WHAT THE TASK REQUIRES
In the listing below, locate the line containing "What Blender Python" and the line containing "t = np.clip((x". Output both of them and every line between, exactly as written, and nothing more.

Dataset items
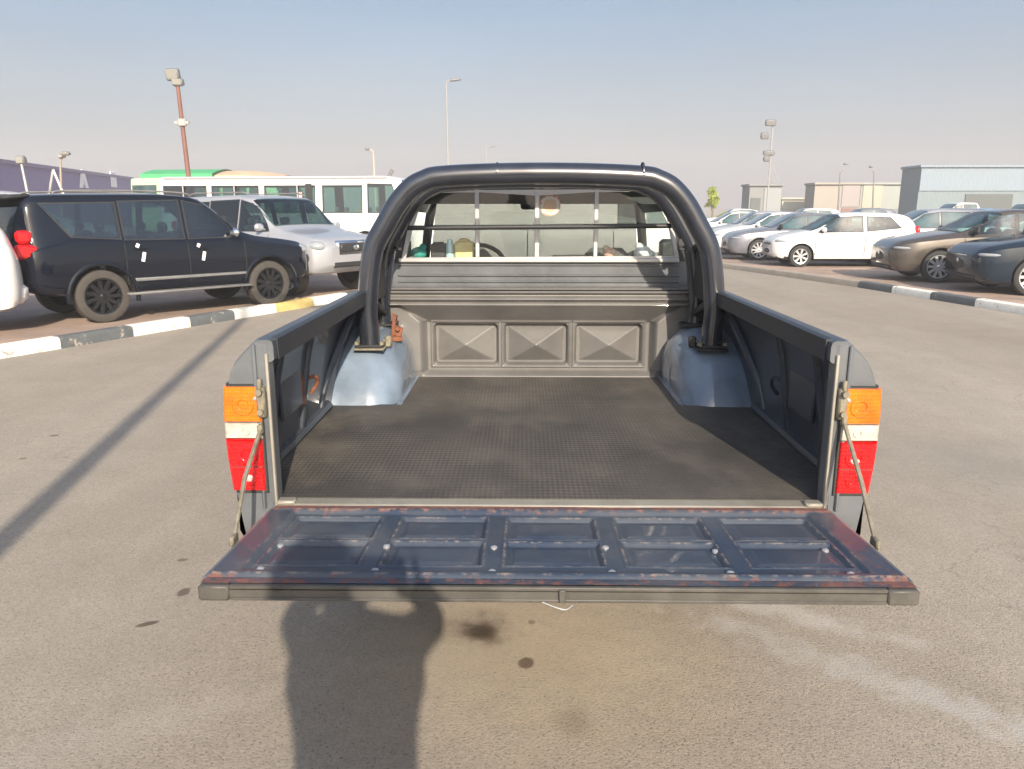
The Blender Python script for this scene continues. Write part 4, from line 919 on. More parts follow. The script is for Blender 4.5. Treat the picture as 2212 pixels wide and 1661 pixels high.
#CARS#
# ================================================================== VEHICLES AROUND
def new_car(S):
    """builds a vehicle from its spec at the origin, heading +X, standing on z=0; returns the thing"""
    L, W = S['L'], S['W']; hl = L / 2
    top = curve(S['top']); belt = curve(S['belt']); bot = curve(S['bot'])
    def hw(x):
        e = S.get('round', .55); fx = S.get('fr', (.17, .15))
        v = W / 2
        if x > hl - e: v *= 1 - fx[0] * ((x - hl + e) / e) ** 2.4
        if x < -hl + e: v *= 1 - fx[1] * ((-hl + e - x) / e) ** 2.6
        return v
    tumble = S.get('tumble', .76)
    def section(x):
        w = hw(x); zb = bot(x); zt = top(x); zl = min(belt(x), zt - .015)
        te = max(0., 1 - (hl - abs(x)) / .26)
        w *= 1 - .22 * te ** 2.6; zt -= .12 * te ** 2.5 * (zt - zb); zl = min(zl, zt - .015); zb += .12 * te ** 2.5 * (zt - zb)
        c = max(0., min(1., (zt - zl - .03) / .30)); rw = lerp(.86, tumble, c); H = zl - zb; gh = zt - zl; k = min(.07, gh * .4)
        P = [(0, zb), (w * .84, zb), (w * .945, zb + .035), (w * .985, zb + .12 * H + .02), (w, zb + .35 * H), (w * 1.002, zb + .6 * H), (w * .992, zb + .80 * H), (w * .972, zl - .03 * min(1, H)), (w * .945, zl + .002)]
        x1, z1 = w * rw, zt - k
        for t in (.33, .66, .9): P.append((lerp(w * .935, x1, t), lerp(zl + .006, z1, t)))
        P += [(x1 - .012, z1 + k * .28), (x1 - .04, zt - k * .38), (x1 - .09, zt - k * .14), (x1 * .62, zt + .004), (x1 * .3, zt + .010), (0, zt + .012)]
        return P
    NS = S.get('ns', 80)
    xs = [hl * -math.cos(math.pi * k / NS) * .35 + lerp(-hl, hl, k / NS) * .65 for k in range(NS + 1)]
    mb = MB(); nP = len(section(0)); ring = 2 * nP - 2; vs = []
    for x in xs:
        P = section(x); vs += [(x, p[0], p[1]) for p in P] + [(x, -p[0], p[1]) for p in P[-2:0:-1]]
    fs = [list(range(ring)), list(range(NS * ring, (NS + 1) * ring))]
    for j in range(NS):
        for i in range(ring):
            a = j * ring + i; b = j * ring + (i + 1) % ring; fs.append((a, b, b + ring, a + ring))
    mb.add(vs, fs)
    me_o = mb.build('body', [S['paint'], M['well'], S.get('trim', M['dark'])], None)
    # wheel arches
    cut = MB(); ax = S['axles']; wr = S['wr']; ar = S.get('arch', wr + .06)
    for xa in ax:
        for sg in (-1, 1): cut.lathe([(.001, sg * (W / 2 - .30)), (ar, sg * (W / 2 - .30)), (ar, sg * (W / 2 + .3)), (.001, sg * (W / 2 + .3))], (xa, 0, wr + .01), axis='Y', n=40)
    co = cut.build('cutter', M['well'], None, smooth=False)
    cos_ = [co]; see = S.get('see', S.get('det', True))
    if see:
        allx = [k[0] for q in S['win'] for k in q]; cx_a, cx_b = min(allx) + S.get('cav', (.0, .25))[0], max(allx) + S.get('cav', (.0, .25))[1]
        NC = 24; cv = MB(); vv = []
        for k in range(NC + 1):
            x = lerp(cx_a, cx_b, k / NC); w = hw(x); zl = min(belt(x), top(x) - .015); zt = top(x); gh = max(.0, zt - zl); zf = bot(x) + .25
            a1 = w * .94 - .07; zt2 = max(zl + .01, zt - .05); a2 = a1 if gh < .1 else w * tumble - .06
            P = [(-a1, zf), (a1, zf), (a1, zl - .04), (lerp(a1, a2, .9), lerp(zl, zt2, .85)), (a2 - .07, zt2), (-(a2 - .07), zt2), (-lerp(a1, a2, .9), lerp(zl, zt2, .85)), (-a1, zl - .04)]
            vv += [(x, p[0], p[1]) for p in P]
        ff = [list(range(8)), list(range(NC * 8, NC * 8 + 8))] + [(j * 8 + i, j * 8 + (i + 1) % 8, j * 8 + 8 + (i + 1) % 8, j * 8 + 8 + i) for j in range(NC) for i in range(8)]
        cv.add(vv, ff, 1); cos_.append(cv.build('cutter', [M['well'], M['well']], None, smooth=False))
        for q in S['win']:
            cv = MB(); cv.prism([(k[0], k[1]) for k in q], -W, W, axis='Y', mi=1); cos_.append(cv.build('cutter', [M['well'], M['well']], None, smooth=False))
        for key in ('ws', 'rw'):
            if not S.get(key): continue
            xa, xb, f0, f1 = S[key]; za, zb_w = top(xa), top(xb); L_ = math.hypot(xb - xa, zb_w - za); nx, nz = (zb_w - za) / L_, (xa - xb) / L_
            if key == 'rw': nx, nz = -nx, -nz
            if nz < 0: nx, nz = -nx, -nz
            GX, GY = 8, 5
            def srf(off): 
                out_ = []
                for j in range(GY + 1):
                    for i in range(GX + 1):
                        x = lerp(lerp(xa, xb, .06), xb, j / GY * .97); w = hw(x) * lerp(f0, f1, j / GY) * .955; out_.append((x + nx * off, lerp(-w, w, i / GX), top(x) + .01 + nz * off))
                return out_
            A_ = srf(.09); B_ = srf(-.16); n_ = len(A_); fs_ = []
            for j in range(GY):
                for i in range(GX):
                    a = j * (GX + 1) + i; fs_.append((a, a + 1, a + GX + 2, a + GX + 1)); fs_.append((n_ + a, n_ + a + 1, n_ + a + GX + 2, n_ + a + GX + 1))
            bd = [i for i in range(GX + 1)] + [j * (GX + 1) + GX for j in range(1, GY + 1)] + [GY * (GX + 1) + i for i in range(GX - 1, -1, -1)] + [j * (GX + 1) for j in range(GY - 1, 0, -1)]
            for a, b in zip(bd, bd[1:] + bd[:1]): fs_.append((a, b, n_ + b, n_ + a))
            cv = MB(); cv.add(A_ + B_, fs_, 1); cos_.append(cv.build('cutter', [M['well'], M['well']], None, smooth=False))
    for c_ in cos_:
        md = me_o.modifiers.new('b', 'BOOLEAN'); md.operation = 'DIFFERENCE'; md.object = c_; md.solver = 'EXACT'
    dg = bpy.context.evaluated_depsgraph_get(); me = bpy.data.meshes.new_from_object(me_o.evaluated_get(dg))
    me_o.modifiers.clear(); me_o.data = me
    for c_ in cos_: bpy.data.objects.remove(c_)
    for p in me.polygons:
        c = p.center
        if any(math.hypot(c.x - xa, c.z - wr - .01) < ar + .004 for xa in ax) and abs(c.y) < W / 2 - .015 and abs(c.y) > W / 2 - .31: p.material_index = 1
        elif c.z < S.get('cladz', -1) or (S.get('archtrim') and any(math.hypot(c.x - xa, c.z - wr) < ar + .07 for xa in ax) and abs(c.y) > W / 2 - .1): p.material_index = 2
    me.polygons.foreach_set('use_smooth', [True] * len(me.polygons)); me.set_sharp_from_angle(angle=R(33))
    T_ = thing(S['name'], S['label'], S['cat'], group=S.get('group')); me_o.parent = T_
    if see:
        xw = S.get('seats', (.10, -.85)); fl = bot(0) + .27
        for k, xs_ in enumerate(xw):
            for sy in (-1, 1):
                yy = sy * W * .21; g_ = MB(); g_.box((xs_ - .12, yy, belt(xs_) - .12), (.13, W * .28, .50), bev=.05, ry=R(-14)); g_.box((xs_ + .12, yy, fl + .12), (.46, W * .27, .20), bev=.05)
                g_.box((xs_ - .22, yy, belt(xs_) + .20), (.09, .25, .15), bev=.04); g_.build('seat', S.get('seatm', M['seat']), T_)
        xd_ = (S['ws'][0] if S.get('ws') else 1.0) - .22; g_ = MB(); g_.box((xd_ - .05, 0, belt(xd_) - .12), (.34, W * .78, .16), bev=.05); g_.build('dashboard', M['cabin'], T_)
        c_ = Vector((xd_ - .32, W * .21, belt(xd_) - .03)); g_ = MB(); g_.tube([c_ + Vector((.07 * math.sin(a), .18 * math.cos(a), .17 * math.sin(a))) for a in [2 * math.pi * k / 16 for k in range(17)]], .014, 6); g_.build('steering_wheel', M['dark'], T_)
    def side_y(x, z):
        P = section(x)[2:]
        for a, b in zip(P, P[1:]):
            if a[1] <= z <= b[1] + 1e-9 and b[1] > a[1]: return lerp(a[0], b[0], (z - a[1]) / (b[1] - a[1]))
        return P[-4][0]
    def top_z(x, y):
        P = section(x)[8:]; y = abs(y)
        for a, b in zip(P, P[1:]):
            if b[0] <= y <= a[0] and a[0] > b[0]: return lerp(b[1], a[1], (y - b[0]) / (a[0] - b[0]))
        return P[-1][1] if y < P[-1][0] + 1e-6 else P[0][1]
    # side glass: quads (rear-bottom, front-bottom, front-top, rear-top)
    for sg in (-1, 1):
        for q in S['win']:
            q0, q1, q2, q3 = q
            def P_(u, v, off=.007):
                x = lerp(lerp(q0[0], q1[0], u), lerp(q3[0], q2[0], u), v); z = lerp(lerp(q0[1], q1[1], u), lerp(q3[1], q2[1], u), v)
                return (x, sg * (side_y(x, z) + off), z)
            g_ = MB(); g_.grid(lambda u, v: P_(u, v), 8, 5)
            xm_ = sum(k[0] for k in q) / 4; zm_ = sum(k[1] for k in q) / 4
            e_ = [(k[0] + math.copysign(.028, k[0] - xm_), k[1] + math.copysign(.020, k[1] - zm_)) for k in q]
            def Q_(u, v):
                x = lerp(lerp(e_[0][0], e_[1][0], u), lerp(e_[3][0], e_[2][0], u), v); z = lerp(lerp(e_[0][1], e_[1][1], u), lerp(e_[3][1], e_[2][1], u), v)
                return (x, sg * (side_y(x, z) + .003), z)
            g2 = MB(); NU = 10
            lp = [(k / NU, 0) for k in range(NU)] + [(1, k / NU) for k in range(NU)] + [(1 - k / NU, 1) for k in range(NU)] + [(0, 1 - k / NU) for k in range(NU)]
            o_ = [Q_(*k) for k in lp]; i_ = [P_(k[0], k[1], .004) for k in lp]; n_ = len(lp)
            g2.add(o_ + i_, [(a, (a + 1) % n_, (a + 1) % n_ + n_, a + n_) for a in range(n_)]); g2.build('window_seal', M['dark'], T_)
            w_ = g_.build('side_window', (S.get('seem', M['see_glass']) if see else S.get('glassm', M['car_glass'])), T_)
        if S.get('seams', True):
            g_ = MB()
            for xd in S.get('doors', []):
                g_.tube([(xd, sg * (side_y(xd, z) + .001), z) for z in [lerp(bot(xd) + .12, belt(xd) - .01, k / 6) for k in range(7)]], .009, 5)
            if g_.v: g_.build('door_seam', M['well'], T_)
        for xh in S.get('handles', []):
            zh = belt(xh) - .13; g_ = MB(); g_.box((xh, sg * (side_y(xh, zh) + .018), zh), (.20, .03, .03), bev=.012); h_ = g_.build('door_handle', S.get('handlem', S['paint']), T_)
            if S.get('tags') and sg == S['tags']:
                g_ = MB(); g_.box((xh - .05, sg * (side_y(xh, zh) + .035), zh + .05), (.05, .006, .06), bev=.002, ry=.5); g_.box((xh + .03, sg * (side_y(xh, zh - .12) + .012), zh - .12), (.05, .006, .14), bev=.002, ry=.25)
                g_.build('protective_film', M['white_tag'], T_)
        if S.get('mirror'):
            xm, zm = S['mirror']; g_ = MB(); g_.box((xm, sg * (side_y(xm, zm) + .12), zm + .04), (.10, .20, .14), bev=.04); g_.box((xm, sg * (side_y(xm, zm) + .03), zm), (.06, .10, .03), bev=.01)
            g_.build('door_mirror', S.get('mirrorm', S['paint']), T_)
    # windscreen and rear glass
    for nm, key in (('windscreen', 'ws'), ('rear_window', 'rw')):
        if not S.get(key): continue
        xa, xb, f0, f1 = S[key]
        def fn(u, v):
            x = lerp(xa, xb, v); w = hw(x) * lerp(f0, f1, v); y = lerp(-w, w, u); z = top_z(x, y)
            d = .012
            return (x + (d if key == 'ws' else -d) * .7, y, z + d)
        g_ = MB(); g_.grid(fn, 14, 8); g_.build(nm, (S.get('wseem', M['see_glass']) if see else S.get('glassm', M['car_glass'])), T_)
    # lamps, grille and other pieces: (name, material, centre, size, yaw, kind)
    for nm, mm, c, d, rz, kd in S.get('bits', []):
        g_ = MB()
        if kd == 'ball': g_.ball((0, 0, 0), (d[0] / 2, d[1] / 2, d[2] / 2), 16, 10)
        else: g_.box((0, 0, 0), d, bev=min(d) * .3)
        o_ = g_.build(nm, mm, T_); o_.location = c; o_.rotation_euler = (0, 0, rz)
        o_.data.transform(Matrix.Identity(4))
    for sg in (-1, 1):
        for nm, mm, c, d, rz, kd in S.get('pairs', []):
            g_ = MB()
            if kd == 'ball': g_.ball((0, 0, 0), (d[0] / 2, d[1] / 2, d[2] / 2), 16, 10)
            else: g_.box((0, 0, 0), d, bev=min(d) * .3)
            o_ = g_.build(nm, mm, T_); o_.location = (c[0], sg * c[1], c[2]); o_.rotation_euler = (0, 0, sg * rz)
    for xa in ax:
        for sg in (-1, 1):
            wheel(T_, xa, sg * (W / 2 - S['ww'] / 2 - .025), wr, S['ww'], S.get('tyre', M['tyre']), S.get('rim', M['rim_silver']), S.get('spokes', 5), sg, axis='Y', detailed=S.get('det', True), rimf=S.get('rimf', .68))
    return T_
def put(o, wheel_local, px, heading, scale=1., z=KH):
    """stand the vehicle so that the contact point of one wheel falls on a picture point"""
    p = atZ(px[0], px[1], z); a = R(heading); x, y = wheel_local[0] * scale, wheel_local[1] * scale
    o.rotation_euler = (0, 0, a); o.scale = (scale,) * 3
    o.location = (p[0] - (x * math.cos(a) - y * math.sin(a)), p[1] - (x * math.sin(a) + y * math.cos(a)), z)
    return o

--

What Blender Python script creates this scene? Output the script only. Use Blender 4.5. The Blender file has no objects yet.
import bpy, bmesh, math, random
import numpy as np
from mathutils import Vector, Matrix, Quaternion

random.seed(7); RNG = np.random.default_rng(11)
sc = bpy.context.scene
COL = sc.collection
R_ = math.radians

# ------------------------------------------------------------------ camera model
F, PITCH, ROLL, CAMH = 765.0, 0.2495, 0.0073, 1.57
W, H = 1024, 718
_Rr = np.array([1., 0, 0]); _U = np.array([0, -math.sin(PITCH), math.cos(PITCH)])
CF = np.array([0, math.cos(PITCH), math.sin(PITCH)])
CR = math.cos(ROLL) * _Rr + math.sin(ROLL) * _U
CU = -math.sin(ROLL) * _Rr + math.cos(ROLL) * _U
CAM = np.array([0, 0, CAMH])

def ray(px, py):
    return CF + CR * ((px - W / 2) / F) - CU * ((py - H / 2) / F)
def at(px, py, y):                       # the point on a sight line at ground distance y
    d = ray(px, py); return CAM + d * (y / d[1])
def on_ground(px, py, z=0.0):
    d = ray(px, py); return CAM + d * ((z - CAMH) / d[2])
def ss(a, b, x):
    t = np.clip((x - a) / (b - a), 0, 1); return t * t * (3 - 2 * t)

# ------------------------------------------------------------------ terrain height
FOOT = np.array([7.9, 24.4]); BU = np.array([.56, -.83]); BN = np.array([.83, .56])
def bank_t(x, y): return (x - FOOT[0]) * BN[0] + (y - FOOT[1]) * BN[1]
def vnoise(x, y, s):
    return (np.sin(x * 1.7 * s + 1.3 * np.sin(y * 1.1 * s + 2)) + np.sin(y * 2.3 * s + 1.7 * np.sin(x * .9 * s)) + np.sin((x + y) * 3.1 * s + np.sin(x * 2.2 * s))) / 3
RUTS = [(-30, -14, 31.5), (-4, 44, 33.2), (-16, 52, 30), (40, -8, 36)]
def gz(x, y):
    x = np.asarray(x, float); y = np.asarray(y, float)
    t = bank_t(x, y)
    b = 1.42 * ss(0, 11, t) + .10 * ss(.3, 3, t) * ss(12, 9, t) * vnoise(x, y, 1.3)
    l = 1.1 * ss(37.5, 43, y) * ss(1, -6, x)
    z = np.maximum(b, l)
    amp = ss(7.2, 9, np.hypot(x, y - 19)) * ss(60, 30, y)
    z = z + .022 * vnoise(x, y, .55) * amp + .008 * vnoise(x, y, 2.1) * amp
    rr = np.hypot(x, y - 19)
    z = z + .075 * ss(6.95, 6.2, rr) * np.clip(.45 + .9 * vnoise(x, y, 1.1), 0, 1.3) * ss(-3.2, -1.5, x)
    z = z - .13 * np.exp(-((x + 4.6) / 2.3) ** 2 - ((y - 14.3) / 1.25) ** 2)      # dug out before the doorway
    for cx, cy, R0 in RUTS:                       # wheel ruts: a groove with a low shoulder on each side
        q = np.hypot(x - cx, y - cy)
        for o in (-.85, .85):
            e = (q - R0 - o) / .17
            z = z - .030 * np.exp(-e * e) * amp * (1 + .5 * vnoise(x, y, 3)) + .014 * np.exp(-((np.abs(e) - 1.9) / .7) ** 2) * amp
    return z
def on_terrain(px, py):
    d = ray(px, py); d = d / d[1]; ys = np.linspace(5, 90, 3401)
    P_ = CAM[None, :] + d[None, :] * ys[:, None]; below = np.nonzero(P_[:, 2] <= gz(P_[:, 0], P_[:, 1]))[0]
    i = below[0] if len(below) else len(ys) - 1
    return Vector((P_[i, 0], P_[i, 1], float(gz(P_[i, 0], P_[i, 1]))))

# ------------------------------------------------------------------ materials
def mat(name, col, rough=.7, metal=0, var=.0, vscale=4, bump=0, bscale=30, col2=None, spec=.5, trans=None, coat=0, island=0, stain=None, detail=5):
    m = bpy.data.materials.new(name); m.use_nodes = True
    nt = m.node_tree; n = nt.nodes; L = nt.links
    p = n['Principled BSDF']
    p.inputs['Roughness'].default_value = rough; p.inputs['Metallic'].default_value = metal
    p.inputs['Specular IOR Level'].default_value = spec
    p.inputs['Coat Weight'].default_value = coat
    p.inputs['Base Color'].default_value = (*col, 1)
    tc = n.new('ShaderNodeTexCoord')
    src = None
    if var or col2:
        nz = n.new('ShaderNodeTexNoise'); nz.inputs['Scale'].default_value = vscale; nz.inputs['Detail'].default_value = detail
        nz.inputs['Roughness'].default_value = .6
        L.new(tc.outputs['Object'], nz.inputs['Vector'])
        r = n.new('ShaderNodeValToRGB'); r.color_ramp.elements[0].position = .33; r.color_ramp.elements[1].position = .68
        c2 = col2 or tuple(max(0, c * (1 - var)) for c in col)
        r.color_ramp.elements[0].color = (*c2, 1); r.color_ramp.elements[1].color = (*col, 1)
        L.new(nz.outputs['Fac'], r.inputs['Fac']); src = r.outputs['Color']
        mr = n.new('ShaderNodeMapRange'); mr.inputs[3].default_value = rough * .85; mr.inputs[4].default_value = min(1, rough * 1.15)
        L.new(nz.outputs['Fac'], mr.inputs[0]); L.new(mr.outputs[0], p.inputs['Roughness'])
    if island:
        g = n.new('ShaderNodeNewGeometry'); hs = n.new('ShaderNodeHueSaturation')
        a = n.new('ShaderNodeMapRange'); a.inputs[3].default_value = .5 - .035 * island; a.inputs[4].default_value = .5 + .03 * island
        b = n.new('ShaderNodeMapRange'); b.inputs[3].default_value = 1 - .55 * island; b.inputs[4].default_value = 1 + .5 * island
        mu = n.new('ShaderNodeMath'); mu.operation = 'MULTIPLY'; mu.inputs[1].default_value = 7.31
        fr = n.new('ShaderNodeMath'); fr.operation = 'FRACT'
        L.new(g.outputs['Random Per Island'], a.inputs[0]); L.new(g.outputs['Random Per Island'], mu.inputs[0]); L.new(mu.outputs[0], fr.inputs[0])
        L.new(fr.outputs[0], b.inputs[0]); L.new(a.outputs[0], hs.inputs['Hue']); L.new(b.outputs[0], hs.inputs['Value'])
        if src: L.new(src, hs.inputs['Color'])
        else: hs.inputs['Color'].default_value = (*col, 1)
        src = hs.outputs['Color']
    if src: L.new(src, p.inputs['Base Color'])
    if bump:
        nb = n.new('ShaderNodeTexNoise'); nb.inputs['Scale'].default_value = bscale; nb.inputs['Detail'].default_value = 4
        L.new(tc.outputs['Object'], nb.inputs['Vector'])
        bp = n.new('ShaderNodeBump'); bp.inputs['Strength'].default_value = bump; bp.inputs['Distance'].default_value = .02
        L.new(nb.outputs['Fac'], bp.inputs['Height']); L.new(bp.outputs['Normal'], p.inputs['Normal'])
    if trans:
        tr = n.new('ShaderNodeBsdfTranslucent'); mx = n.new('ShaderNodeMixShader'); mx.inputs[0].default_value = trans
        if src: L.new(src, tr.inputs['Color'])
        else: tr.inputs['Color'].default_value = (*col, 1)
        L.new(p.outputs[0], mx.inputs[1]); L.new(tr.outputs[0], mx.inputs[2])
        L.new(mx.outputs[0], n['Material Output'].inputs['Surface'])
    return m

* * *

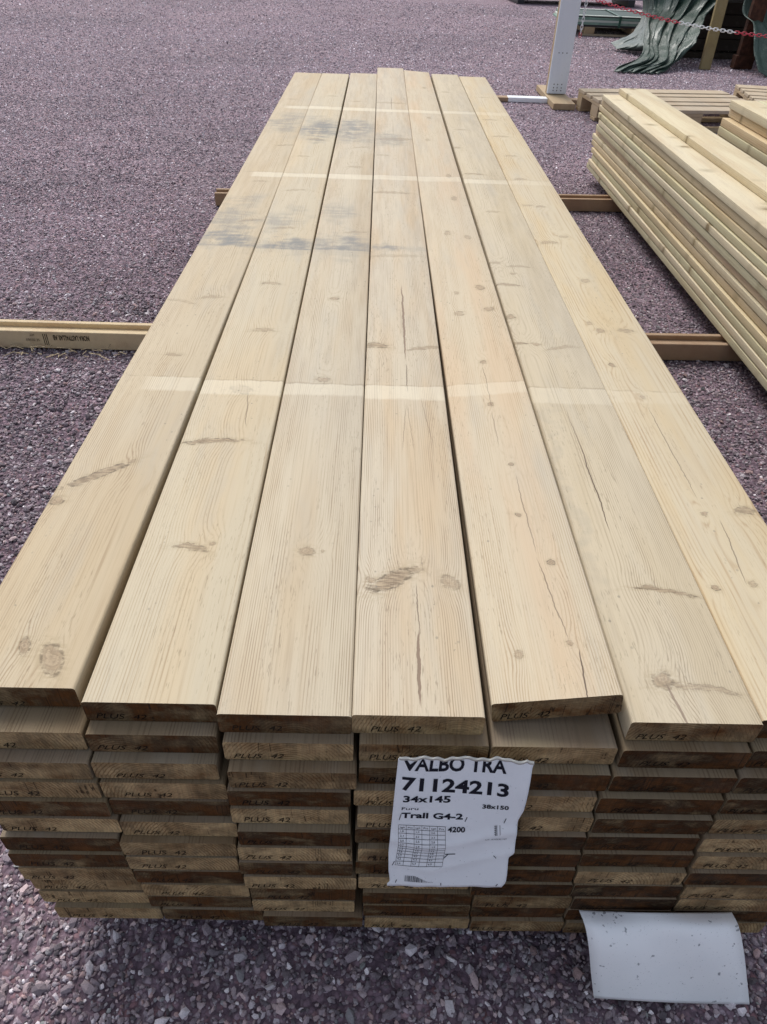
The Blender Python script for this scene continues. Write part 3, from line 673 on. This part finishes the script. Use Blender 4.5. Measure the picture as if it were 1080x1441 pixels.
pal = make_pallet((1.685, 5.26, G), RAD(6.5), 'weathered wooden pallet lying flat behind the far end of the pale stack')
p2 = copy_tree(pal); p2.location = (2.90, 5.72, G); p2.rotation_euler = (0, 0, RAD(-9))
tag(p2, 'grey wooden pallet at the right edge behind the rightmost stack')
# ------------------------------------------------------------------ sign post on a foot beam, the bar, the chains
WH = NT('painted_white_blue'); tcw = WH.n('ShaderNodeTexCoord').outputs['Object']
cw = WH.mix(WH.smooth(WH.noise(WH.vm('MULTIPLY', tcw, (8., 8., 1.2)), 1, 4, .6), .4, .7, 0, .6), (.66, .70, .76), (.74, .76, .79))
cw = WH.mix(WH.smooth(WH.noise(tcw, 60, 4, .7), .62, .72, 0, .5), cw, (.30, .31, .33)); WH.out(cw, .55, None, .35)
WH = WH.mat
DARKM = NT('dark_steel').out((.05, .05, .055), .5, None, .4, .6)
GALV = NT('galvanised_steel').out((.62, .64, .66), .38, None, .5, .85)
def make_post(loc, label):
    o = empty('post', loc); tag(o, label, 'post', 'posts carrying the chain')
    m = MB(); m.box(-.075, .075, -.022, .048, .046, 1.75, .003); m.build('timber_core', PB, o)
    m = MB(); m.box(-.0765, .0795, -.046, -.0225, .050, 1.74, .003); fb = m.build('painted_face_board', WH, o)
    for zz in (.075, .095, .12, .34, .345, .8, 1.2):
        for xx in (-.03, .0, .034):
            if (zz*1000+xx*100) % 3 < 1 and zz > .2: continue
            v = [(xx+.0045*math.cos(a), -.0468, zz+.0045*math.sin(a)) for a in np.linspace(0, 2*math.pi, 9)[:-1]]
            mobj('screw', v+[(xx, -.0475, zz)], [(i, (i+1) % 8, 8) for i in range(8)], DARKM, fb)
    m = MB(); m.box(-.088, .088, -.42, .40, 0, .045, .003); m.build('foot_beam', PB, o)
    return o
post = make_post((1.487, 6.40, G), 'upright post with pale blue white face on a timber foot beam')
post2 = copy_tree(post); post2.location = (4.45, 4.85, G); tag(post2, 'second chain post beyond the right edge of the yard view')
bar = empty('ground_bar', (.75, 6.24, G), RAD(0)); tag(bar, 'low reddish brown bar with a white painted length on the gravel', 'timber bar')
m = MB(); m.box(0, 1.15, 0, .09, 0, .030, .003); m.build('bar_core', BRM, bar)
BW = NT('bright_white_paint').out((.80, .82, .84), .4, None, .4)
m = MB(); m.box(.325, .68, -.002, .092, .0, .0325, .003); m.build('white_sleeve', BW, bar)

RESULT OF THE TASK
What Blender Python script creates this scene? Output the script only. Use Blender 4.5. The Blender file has no objects yet.
import bpy, bmesh, math, random
import numpy as np
from mathutils import Vector, Matrix, Quaternion

random.seed(7); RNG = np.random.default_rng(11)
sc = bpy.context.scene
COL = sc.collection
R_ = math.radians

# ------------------------------------------------------------------ camera model
F, PITCH, ROLL, CAMH = 765.0, 0.2495, 0.0073, 1.57
W, H = 1024, 718
_Rr = np.array([1., 0, 0]); _U = np.array([0, -math.sin(PITCH), math.cos(PITCH)])
CF = np.array([0, math.cos(PITCH), math.sin(PITCH)])
CR = math.cos(ROLL) * _Rr + math.sin(ROLL) * _U
CU = -math.sin(ROLL) * _Rr + math.cos(ROLL) * _U
CAM = np.array([0, 0, CAMH])

def ray(px, py):
    return CF + CR * ((px - W / 2) / F) - CU * ((py - H / 2) / F)
def at(px, py, y):                       # the point on a sight line at ground distance y
    d = ray(px, py); return CAM + d * (y / d[1])
def on_ground(px, py, z=0.0):
    d = ray(px, py); return CAM + d * ((z - CAMH) / d[2])
def ss(a, b, x):
    t = np.clip((x - a) / (b - a), 0, 1); return t * t * (3 - 2 * t)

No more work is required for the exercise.